Une incertitude technique
Après 25 ans de bons et loyaux services, le « cookies tiers », qui était utilisé aussi bien pour gérer la pression publicitaire que pour cibler plus efficacement les internautes, sera bientôt purement et simplement interdit par Google, dont le navigateur Chrome est utilisé par près des 2/3 des internautes.
Si la « privacy sandbox » de Google propose des alternatives comme le ciblage de cohortes partageant les mêmes centres d’intérêt, beaucoup d’annonceurs refusent toutefois d’abandonner l’idée d’un marketing one-to-one et cherchent des alternatives, reposant sur de nouveaux identifiants techniques.
Pour le moment, aucune technologie ne s’est toutefois imposée et pour les marques souhaitant lever cette incertitude technique, la seule solution consiste à adopter des solutions permettant d’agréger les différents « First Party ID » du marché afin de concilier leurs objectifs de couverture et d’efficacité de leurs ciblage publicitaires.
Une incertitude juridique
A cette incertitude technique, initiée par les grands navigateurs web, s’additionne une incertitude juridique, liée à la mise en oeuvre de nouveaux textes comme le RGPD Européen, le CCPA californien, mais également l’abandon du Privacy Shield, entre l’Europe et les Etats-Unis.

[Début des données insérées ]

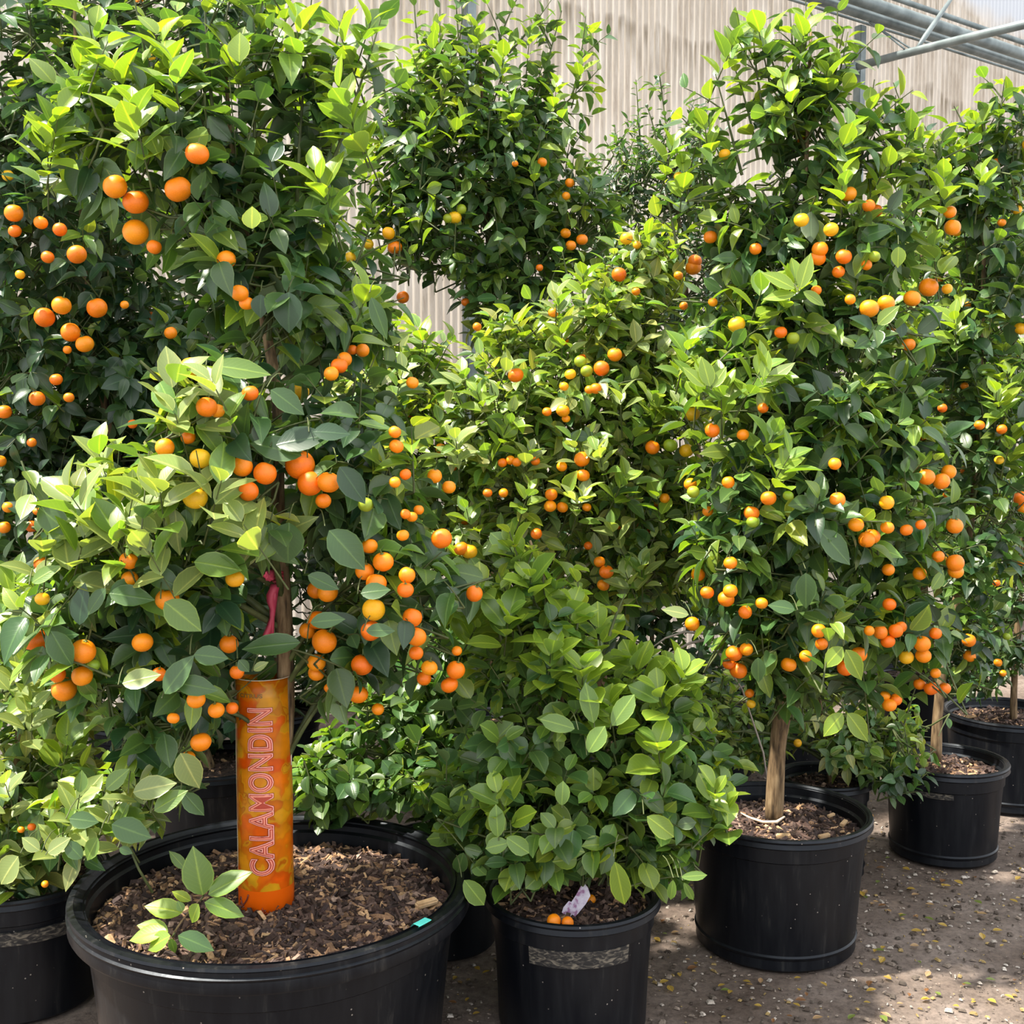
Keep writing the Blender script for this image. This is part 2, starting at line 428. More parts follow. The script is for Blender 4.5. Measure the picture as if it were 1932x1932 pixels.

Malgré l’optimisme de Ursula Van Der Leyer, présidente de la commission européenne, les autorités de régulation comme la CNIL française ont récemment estimé que des outils comme Google Analytics transférait des données personnelles de citoyens européens aux Etats-Unis, et que cela contrevenait au RGPD.
Si elle se confirmait, cette incertitude juridique obligerait les marques à abandonner non seulement les outils de mesure d’audience, mais également de grands outils publicitaires, comme les DSP, les SSP ou les DMP, qui manipulent également de grandes quantités de données de citoyens européens… sur des serveurs pouvant se trouver aux Etats-Unis ou désormais en Chine.
Une incertitude politique
A ces incertitudes techniques et juridiques, s’ajoutent enfin une incertitude politique, avec l’étonnant activisme de Bruxelles qui semble mettre fin à deux décennies de naïveté digitale.

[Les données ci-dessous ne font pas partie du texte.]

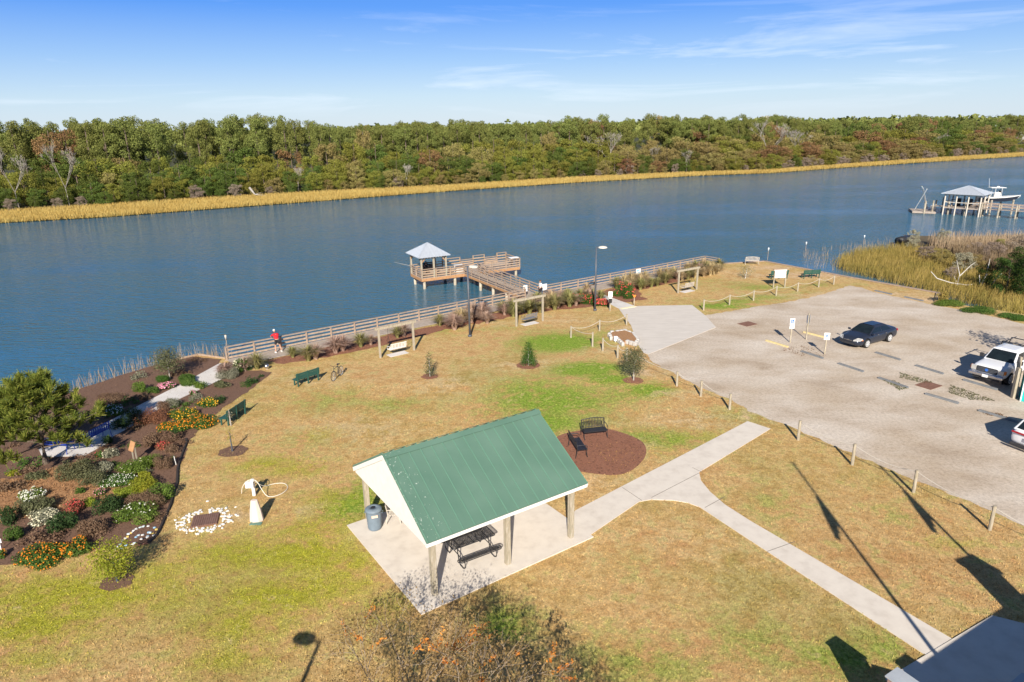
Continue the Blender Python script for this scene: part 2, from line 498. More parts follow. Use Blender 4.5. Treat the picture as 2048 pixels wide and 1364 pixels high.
YELLOW = [(150, 1190, 4, 1.4, .7), (60, 1250, 2.5, 1.2, .7), (300, 1150, 2, .8, .55), (480, 1110, 2.5, 1.2, .65), (600, 1110, 2, 1.2, .8), (680, 1130, 1.4, 1, .7), (560, 1190, 2.5, 1, .75), (480, 1250, 2, 1, .6), (620, 1060, 1.6, 1, .6), (530, 930, 1.6, .8, .6),
          (590, 940, 1.6, .7, .55), (640, 870, 1, .8, .5), (450, 1320, 1.5, .7, .55), (650, 1000, 1.2, 1, .5), (700, 1170, 1, .8, .6), (1280, 905, 1.5, .8, .4), (1430, 870, 2, .7, .3), (60, 1320, 1.5, .6, .5), (340, 1200, 1.5, .8, .5), (1900, 1090, 1.2, .5, .3), (760, 1220, 1, .7, .4)]
BARE = [(640, 760, 3, 1.4, .3), (900, 770, 3, 2, .35), (1050, 730, 2.5, 1.2, .4), (970, 650, 3, 1, .4), (1120, 640, 3, 1.2, .35), (1200, 700, 1.5, .8, .4), (1420, 840, 4, 1.2, .45), (1180, 970, 1.5, 1, .3), (1500, 828, 2, .8, .4), (1290, 900, .8, 1.3, .4), (1200, 1090, 3, 1.5, .15),
        (690, 860, 3, 2, .35), (1360, 1090, 3, 2, .15), (1250, 655, 1, .6, .5), (1270, 720, 1, 1, .6), (1290, 745, 1.2, .8, .7), (1350, 790, 1.5, .8, .5), (1700, 590, 6, 1.2, .8), (1780, 600, 6, 1.2, .9), (1850, 600, 3, 1, .9), (1620, 550, 6, 1.5, .7), (1540, 535, 3, 1.2, .7), (1450, 545, 3, 1.5, .4), (1640, 590, 3, .8, .5), (620, 1020, .7, .7, .3), (470, 1030, .8, .6, .5)]
gx = np.arange(-52, 62.1, .6); gy = np.arange(8, 84.1, .6)
XX, YY = np.meshgrid(gx, gy)


def field(lst):
    a = np.zeros_like(XX)
    gain = 1.15 if lst is YELLOW or lst is GREEN else 1.0
    for px, py, rx, ry, s in lst:
        p = G(px, py)
        a = np.maximum(a, s * gain * np.exp(-(((XX - p.x) / rx) ** 2 + ((YY - p.y) / ry) ** 2) * .7))
    return a


# the lawn: the grid clipped to the park outline
def inside(X, Y, poly):
    r = np.zeros(X.shape, bool); n = len(poly)
    for i in range(n):
        x1, y1 = poly[i]; x2, y2 = poly[(i + 1) % n]
        if y1 == y2: continue
        c = ((y1 > Y) != (y2 > Y)) & (X < (x2 - x1) * (Y - y1) / (y2 - y1) + x1)
        r ^= c
    return r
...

Avec de nouveaux textes comme le « Digital Markets Act » ou le « Digital Service Act », l’ambition de Bruxelles est clairement de briser les positions dominantes de grands acteurs numériques numériques transnationaux, au nom du respect de la concurrence.
Dès 2023, les annonceurs européens pourraient être invités à opter pour des technologies « souveraines », non seulement en Europe, mais également au-delà des frontières du vieux continent, afin de redonner du dynamisme à l’ensemble de l’économie digitale.
Choisir des adtechs européennes
Pour les annonceurs et les agences, il est probablement temps de remettre à plat leur stratégie digitale en optant pour des outils capables de lever les incertitudes techniques, juridiques et politiques, des prochaines années.
La bonne nouvelle est qu’il existe déjà des adtech européennes, prêtes pour « l’après cookie », respectueuses du RGPD et du Privacy Shield, et qui ne sont pas en position dominante sur leur marché.
Sans attendre d’être au pied du mur, les marques peuvent s’y préparer dès maintenant et ainsi définitivement lever cette triple incertitude qui pèse sur le marché, et sur leur croissance des prochaines années.
(Les tribunes publiées sont sous la responsabilité de leurs auteurs et n'engagent pas CB News).